Financial Times FT.com

Wealthy investors in buy-to-let rescue plans

By Ellen Kelleher

Published: October 31 2008 01:42 | Last updated: October 31 2008 01:42

Rescue plans for buy-to-let landlords, who face the prospect of seeing properties repossessed, are coming into fashion as the housing market weakens further.

Egerton Partners, an advisory firm, is one of the first groups to take bids from wealthy investors who are keen to put up capital to support struggling landlords with large property portfolios of £5m ($8.14m) to £30m.

Under such “partnership-agreements”, the buy-to-let landlord would retain ownership of the property, but the investor would receive any return up to a stated threshold. The original owner would have the chance to benefit if rental yields on the property exceeded the set limit laid out in the contract and would also receive a fee for managing the property.

In most cases, properties will be kept until the housing market improves and the profit from a sale would be divided between the investor and the original owner.

Chris Fleming-Brown, a managing partner at Egerton, said it decided to launch a buy-to-let programme after seeing a flurry of interest from wealthy investors who were keen to invest in a property portfolio when house prices were falling.

“As they are not property professionals, they benefit from the interest and experience of the existing owner in managing and improving the portfolio,” he said. “The arrangement allows the buy-to-let owner to maintain an ongoing role in the management of the portfolio and have a chance to gain a slice of the upside, if it is impressive.”

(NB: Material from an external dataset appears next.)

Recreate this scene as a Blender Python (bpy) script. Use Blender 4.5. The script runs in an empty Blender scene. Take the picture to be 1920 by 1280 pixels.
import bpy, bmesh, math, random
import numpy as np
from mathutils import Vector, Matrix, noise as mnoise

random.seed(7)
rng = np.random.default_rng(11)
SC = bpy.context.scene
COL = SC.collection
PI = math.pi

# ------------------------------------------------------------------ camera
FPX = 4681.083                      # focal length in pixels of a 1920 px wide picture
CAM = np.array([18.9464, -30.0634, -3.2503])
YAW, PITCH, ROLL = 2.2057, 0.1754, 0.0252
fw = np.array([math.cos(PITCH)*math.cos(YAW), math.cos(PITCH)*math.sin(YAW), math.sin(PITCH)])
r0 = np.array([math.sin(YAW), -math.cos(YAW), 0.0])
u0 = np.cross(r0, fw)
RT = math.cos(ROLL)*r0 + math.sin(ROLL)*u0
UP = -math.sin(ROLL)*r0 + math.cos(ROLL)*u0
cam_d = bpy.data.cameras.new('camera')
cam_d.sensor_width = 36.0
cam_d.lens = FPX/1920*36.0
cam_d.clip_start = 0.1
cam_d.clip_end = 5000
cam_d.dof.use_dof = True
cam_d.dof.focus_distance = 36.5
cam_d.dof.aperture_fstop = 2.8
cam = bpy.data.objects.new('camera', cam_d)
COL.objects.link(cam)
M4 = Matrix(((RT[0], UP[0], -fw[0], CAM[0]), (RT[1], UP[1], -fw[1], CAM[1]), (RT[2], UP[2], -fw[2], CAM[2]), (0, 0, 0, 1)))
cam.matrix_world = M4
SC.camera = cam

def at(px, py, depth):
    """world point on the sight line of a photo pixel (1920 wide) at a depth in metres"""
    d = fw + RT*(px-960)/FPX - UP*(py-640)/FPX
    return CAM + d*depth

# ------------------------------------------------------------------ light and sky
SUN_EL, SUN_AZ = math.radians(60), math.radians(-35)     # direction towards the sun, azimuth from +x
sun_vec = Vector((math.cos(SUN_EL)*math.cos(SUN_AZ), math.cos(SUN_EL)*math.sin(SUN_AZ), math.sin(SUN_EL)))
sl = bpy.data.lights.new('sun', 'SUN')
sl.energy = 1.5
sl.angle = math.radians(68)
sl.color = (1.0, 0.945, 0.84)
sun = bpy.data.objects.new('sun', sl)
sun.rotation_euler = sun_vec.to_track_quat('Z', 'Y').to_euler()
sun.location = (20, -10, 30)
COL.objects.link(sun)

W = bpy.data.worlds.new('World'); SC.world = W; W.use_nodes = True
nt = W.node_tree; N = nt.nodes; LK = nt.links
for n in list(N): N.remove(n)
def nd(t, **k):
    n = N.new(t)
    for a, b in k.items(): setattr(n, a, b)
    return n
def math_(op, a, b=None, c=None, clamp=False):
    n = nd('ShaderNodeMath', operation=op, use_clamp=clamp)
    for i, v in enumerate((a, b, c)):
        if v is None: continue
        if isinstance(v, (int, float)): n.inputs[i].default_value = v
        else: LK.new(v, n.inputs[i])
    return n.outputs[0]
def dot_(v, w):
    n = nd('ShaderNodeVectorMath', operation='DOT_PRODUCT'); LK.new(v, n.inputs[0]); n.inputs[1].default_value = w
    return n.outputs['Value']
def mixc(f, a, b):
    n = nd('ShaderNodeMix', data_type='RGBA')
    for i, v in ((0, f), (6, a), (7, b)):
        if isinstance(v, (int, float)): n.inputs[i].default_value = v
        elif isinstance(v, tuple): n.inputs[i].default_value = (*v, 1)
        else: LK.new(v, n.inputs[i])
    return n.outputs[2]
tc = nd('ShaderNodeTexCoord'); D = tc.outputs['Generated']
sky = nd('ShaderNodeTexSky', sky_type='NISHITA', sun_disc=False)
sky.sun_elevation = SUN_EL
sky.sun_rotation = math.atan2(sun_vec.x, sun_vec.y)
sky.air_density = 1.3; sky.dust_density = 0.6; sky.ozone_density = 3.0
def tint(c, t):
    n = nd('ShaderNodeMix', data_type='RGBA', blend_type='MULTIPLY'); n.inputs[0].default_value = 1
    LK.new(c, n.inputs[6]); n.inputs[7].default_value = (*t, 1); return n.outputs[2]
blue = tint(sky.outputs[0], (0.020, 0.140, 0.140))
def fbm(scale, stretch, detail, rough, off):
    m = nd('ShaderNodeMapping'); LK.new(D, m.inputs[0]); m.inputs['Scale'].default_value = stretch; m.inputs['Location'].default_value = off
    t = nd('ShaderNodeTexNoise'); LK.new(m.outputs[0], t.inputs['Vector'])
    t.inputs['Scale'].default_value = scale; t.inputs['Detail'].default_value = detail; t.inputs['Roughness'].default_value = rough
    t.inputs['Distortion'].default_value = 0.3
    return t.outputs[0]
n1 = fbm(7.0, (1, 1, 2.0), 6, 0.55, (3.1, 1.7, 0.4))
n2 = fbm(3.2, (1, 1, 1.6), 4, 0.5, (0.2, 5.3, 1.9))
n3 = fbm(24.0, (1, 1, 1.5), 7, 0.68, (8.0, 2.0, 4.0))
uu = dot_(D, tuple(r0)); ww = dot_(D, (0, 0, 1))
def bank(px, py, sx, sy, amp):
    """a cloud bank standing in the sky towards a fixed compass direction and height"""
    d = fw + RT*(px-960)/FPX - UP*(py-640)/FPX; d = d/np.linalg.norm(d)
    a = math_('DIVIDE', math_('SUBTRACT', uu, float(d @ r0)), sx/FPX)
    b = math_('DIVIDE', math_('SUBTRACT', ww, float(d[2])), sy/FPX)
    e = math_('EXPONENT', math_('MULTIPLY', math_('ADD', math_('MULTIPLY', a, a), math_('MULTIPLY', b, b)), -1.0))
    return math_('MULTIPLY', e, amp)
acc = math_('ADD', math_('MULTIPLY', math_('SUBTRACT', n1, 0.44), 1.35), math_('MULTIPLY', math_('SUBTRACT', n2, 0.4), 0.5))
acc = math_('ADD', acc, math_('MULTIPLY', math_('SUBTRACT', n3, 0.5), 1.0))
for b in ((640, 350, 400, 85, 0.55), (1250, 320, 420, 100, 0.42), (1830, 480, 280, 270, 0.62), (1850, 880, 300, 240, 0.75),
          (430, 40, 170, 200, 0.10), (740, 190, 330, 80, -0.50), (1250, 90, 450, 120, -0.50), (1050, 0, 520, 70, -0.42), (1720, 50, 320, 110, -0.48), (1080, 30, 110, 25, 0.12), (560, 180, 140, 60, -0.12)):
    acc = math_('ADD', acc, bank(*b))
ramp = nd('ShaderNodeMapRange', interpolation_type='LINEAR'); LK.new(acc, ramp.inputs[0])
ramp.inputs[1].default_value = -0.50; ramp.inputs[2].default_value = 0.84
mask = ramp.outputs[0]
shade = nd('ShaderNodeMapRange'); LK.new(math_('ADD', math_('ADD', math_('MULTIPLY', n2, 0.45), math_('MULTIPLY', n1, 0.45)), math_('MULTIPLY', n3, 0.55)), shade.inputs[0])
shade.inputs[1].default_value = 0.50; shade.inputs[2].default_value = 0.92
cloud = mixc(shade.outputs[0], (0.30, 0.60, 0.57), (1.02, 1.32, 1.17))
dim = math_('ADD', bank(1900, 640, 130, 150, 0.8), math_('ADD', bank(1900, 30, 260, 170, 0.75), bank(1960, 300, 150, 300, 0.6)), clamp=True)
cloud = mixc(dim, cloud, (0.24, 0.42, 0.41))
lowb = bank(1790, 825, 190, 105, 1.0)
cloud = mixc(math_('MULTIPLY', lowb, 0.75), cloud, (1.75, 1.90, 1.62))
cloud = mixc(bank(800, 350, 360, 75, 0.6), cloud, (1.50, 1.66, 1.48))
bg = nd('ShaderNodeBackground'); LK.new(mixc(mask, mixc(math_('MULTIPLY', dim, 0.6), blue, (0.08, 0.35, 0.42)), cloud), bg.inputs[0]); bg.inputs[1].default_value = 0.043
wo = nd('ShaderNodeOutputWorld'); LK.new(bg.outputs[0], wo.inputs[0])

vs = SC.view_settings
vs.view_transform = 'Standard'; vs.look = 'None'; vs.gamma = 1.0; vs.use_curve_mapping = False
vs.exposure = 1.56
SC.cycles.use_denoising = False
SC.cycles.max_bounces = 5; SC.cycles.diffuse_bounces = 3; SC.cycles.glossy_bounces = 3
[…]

The fortunes of buy-to-let investors have been badly hit by the slowdown in the housing market. Their refinancing costs have climbed as banks clamp down on lending and raise rates on available buy-to-let mortgages. At the moment, it is also difficult to sell properties, even at reduced prices.

While more buy-to-let landlords now face difficulty covering higher mortgage payments with rental income, brokers forecast that their prospects will improve if interest rates fall farther – a cut is widely expected next week – and rates on tracker mortgages are reduced as expected. Ray Boulger, technical director at the broker John Charcol, said: “Bank rate cuts are like manna from heaven for buy-to-let investors who are on tracker mortgages and when rates are reduced, hopefully most landlords will not see a shortfall between their rental income and their mortgage payments.”